Uluslararası Çocuk Hakları Konvansiyonu'nun 20'inci maddesinde ise şöyle yazılmıştır:" Çocuk, geçici veya sürekli olarak aile ortamından uzak kalmamalı, menfaatlerinden mahrum kalmamalı, hükümet tarafından ise yardım almalı ve korunmalıdır. Bu konvansiyona taraf olan ülkeler ise kendi milli yasalarına göre böyle çocuklar için alternatif koruma şekillerini garanti altına almalıdır. Bu korumalar birçok yöntem ile yapılabilir. İslami kanunlardaki veli ve kefil atanması, çocuk edinmek veya gerektiğinde çocukları korumaya yetkisi olan merkezlere gönderilmesi bu yöntemlerin sadece bir kaçıdır. Bu yöntemler uygulanırken çocuğun terbiyesi, etnisitesi, dini, kültürü ve diline dikkat edilmelidir. "

Bu alandaki bir başka önemli konu da sorumsuz velilere sahip olan çocuklardır. Sorumsuz velilere sahip olan çocuklar, görevlerini yerine getirmeyen ve hatta çocuklar için sorun yaratan, onlara kötü davranan veliler tarafından sorumlu bir şekilde büyütülmeyen çocuklardır. Sosyal ve sosyolojik anlamda bu çocukların " sosyal yetim" olduklarını söylemek mümkün.
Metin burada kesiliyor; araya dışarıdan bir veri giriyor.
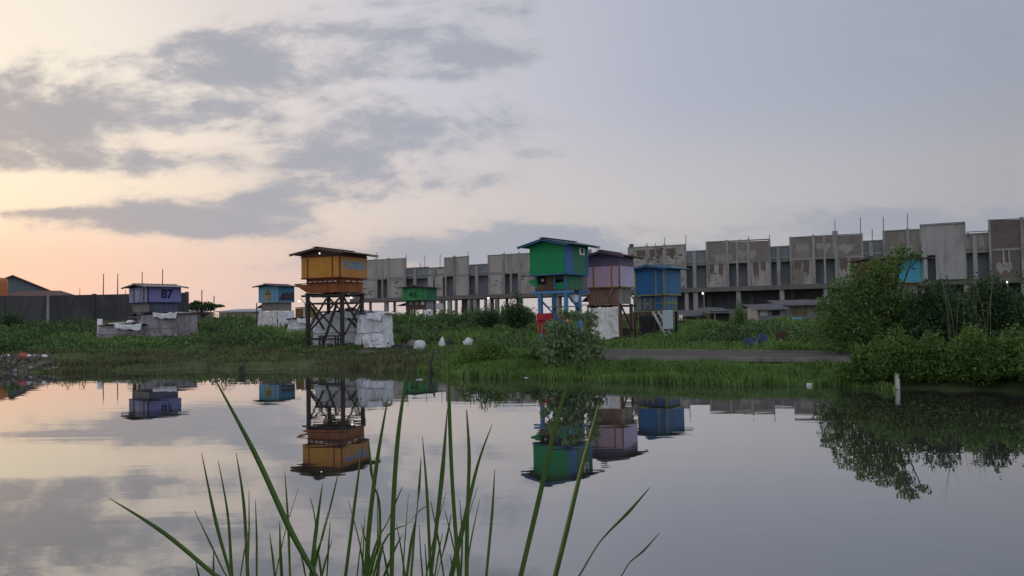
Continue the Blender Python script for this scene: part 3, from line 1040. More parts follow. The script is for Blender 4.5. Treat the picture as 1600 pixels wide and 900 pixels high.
# platform and legs
for yy in (-ly / 2, 0, ly / 2):
    T.box('platform_beam', -lx / 2 - .35, lx / 2 + .12, yy - .05, yy + .05, zp - .10, zp, M_blackw)
for xx in (-lx / 2, 0, lx / 2):
    T.box('platform_joist', xx - .05, xx + .05, -ly / 2 - .15, ly / 2 + .15, zp + .003, zp + .09, M_blackw)
LEG = {}
for i, xx in ((0, -lx / 2), (1, lx / 2)):
    for j, yy in ((0, -ly / 2), (1, ly / 2)):
        gl_ = T.gl(xx, yy) - .3
        w = .15 if (i, j) != (0, 1) else .13
        T.bar('leg', (xx, yy, gl_), (xx, yy, zp - .10), w, M_blackw)
        LEG[i, j] = (xx, yy)
zr1, zr2 = z(530), z(471)
for (A2, B2, off2) in (((-lx / 2, -ly / 2), (lx / 2, -ly / 2), (0, -.1)), ((lx / 2, -ly / 2), (lx / 2, ly / 2), (.1, 0)),
                       ((-lx / 2, ly / 2), (lx / 2, ly / 2), (0, .1)), ((-lx / 2, -ly / 2), (-lx / 2, ly / 2), (-.1, 0))):
    a3 = lambda zz_: (A2[0] + off2[0], A2[1] + off2[1], zz_)
    b3 = lambda zz_: (B2[0] + off2[0], B2[1] + off2[1], zz_)
    T.bar('rail', a3(zr2 - .06), b3(zr2 - .06), .075, M_blackw)
    T.bar('brace', a3(zp - .15), b3(zr1 + .15), .07, M_blackw)
    o2 = (off2[0] * 1.35, off2[1] * 1.35)
    T.bar('brace', (A2[0] + o2[0], A2[1] + o2[1], zr1 + .2), (B2[0] + o2[0], B2[1] + o2[1], zp - .15), .07, M_blackw)
T.bar('rail', (-lx / 2, -ly / 2 - .12, zr1), (lx / 2, -ly / 2 - .12, zr1), .085, M_blackw)
T.bar('rail', (-lx / 2 - .1, -ly / 2, zr1), (-lx / 2 - .1, ly / 2, zr1), .07, M_blackw)
MB().ball((.2, -T.wy / 2 - .32, ze - .02), .03).build('bulb', M_bulb, T.t, True)
MB().ball((1.05, -.2, zp - .16), .03).build('bulb', M_bulb, T.t, True)
ORANGE = T
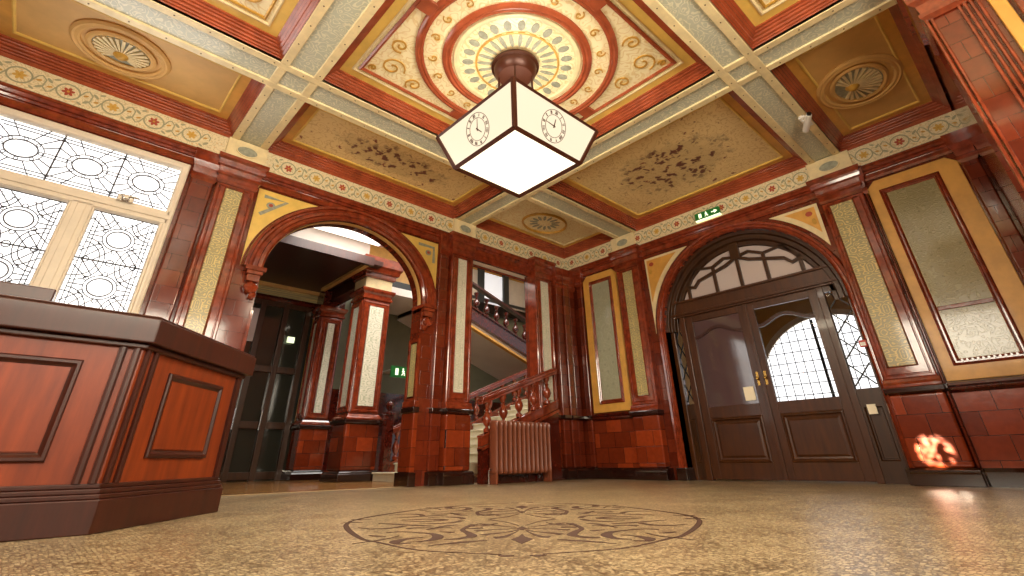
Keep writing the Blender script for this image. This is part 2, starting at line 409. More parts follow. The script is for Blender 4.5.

Günümüzde dünyada çocuklara karşı ruhsal, fiziksel ve cinsel şiddet sorunu tartışmalara yol açan zor ve ciddi bir sorundur. Birleşmiş Milletler Teşkilatı bağımsız uzmanlarının çocuklara şiddet ile ilgili araştırmalarının 47'inci paragrafında şöyle bir cümle yer almıştır:" Dünyada yıllık ortalama olarak 133 ila 375 milyon çocuk aile içi şiddete maruz kaldığı tahmin edilmektedir."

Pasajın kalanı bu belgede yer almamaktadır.